Christmas season wine and liquor sales still on, so while I go to the internet J walks over to Orphanides supermarket to stock up on our favourite of the local vins tres ordinaires, the ones that come in litre boxes - unexciting but perfectly drinkable, and, at the moment, going for 1.39 EU a litre (2.10 CAD or 1.54 GBP). We travel now with "the sticks" - small pieces of wooden dowling that enable one to hang the plastic grocery bags from them, thus grasping the dowels like handles instead of having the bags cut into one's fingers. A handy trick we learned a few years ago from Jim McGill.
We're reading Ingenious Pain, an astonishingly good first novel by Andrew Miller, set in the mid-18th century in England and Europe - rich enough it can only be read in moderate sized chunks. The reviewers have scarcely been able to find enough superlatives - "A true rarity: a debut novel which is original, memorable, engrossing and subtle" (the Guardian).
the evening news in English opens with a story about a Limassol taverna owner being killed by a car bomb. The interesting thing is that I do not immediately reach for my notebook. Car bomb killings, while not exactly common, are not unusual enough to excite much interest either.
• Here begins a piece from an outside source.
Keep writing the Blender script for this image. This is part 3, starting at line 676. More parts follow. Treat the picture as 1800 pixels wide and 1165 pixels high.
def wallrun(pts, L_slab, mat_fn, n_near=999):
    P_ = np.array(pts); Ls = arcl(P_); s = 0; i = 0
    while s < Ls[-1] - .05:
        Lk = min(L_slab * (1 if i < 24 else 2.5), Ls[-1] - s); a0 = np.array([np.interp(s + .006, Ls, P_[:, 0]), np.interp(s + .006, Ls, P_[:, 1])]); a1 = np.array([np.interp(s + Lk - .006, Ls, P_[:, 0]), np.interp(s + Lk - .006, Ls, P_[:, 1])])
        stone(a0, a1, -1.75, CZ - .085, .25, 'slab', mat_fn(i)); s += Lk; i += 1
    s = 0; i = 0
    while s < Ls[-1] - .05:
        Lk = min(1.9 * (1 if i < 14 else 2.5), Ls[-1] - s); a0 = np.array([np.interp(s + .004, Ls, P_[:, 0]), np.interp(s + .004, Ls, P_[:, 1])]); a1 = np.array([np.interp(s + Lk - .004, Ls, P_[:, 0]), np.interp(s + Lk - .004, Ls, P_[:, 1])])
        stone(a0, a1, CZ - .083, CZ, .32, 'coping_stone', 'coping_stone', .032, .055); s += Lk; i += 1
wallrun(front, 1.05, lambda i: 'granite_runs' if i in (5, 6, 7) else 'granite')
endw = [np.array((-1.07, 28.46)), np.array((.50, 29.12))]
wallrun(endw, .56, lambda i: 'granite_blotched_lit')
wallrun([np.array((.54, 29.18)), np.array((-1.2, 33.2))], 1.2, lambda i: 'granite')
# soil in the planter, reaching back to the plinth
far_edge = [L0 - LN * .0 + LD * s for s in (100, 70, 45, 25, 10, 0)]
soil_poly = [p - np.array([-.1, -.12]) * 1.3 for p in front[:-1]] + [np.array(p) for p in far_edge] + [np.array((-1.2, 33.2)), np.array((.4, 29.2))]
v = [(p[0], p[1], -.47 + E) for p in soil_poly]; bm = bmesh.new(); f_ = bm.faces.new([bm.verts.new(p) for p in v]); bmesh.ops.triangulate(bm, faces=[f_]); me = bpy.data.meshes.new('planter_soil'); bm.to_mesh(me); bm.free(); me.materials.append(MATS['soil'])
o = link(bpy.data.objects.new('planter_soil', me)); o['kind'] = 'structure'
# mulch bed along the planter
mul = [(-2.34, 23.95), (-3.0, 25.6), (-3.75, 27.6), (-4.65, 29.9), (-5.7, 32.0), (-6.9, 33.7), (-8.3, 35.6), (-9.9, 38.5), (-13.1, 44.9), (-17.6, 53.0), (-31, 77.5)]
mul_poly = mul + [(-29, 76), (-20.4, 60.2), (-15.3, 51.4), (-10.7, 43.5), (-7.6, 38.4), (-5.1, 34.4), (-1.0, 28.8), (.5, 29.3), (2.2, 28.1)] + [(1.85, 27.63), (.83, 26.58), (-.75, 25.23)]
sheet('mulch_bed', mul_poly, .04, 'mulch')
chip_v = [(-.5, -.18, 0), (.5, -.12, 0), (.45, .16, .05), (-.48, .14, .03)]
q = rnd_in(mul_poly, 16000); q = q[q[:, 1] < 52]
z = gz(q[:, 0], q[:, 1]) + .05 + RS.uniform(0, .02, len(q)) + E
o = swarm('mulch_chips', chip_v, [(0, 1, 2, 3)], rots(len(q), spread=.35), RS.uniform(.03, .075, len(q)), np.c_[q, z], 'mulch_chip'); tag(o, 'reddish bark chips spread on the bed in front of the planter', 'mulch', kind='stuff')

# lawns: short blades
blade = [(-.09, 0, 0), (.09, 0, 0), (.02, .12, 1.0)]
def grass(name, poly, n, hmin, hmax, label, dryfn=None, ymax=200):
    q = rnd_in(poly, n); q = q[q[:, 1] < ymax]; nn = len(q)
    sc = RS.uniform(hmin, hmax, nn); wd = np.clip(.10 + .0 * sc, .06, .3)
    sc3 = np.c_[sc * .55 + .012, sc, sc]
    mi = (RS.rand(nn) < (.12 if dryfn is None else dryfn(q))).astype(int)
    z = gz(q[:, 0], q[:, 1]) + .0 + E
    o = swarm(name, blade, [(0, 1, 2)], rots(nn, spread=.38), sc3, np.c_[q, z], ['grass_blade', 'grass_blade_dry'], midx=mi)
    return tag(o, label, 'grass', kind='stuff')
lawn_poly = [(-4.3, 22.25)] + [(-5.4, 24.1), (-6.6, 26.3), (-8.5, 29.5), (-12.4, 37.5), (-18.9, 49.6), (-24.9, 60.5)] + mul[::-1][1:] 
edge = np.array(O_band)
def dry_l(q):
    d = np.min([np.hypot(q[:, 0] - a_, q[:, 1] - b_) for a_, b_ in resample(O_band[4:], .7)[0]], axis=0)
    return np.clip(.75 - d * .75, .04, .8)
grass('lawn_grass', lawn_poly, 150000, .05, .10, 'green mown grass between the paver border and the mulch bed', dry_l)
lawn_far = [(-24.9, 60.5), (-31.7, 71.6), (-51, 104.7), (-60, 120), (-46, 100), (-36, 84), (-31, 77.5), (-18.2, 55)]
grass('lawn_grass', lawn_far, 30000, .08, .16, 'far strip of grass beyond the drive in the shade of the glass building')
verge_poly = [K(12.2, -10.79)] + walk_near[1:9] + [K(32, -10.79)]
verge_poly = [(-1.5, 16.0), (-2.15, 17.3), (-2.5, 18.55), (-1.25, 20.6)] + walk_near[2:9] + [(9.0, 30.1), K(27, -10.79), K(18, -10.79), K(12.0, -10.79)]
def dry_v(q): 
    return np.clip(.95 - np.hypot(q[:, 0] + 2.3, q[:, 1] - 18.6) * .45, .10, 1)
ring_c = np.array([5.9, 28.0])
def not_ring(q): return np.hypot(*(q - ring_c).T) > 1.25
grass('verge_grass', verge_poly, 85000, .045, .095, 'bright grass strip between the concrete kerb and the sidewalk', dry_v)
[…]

They are always related to underworld rivalries or - less frequently - family feuds - in other words nothing that would ever, except by the worst of bad luck, have affected a Cypriot family or foreign tourist innocently going about their business. All the same, it is an interesting cultural commentary. A car bomb is the essence of premeditated crime and doesn't seem to fall in the unthinkable category here. When did we last hear of one in Canada, or even in London?